-- What the exercise asks --
Every line of the material that follows must be printed again exactly.

-- Data lines --
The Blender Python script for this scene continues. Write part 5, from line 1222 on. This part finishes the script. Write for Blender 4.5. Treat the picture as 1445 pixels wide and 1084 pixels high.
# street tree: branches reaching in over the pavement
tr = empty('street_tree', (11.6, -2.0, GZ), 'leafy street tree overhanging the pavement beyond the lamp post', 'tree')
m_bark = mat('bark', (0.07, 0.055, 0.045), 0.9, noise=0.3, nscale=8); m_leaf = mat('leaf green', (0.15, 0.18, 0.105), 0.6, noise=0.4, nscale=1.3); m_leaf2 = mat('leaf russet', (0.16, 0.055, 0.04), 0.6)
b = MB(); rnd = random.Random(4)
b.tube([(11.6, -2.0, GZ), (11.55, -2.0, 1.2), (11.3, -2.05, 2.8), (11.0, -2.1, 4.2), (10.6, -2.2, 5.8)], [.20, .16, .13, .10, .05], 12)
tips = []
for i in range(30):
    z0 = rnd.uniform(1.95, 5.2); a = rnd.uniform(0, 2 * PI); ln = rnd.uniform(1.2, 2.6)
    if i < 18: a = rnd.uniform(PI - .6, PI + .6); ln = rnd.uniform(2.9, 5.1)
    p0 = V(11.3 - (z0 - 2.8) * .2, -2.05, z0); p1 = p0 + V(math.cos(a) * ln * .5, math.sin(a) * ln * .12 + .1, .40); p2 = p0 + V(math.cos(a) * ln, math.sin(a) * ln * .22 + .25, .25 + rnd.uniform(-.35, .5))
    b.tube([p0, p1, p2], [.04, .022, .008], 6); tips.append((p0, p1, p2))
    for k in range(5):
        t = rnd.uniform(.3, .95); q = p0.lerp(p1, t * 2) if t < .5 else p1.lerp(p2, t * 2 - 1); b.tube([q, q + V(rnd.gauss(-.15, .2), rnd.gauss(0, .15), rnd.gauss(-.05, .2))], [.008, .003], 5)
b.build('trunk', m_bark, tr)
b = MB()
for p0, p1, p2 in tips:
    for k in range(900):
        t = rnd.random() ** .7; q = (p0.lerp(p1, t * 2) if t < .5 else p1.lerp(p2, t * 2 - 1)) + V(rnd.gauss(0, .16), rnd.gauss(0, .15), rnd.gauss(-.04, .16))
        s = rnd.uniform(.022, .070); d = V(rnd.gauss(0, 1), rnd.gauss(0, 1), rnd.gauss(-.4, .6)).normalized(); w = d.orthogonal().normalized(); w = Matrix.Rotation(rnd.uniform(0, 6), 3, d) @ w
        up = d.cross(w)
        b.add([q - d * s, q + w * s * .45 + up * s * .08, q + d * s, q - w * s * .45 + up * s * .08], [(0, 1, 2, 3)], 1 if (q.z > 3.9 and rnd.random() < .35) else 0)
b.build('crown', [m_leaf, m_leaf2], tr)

-- Output --
The Blender Python script for this scene continues. Write part 5, from line 1222 on. This part finishes the script. Write for Blender 4.5. Treat the picture as 1445 pixels wide and 1084 pixels high.
# street tree: branches reaching in over the pavement
tr = empty('street_tree', (11.6, -2.0, GZ), 'leafy street tree overhanging the pavement beyond the lamp post', 'tree')
m_bark = mat('bark', (0.07, 0.055, 0.045), 0.9, noise=0.3, nscale=8); m_leaf = mat('leaf green', (0.15, 0.18, 0.105), 0.6, noise=0.4, nscale=1.3); m_leaf2 = mat('leaf russet', (0.16, 0.055, 0.04), 0.6)
b = MB(); rnd = random.Random(4)
b.tube([(11.6, -2.0, GZ), (11.55, -2.0, 1.2), (11.3, -2.05, 2.8), (11.0, -2.1, 4.2), (10.6, -2.2, 5.8)], [.20, .16, .13, .10, .05], 12)
tips = []
for i in range(30):
    z0 = rnd.uniform(1.95, 5.2); a = rnd.uniform(0, 2 * PI); ln = rnd.uniform(1.2, 2.6)
    if i < 18: a = rnd.uniform(PI - .6, PI + .6); ln = rnd.uniform(2.9, 5.1)
    p0 = V(11.3 - (z0 - 2.8) * .2, -2.05, z0); p1 = p0 + V(math.cos(a) * ln * .5, math.sin(a) * ln * .12 + .1, .40); p2 = p0 + V(math.cos(a) * ln, math.sin(a) * ln * .22 + .25, .25 + rnd.uniform(-.35, .5))
    b.tube([p0, p1, p2], [.04, .022, .008], 6); tips.append((p0, p1, p2))
    for k in range(5):
        t = rnd.uniform(.3, .95); q = p0.lerp(p1, t * 2) if t < .5 else p1.lerp(p2, t * 2 - 1); b.tube([q, q + V(rnd.gauss(-.15, .2), rnd.gauss(0, .15), rnd.gauss(-.05, .2))], [.008, .003], 5)
b.build('trunk', m_bark, tr)
b = MB()
for p0, p1, p2 in tips:
    for k in range(900):
        t = rnd.random() ** .7; q = (p0.lerp(p1, t * 2) if t < .5 else p1.lerp(p2, t * 2 - 1)) + V(rnd.gauss(0, .16), rnd.gauss(0, .15), rnd.gauss(-.04, .16))
        s = rnd.uniform(.022, .070); d = V(rnd.gauss(0, 1), rnd.gauss(0, 1), rnd.gauss(-.4, .6)).normalized(); w = d.orthogonal().normalized(); w = Matrix.Rotation(rnd.uniform(0, 6), 3, d) @ w
        up = d.cross(w)
        b.add([q - d * s, q + w * s * .45 + up * s * .08, q + d * s, q - w * s * .45 + up * s * .08], [(0, 1, 2, 3)], 1 if (q.z > 3.9 and rnd.random() < .35) else 0)
b.build('crown', [m_leaf, m_leaf2], tr)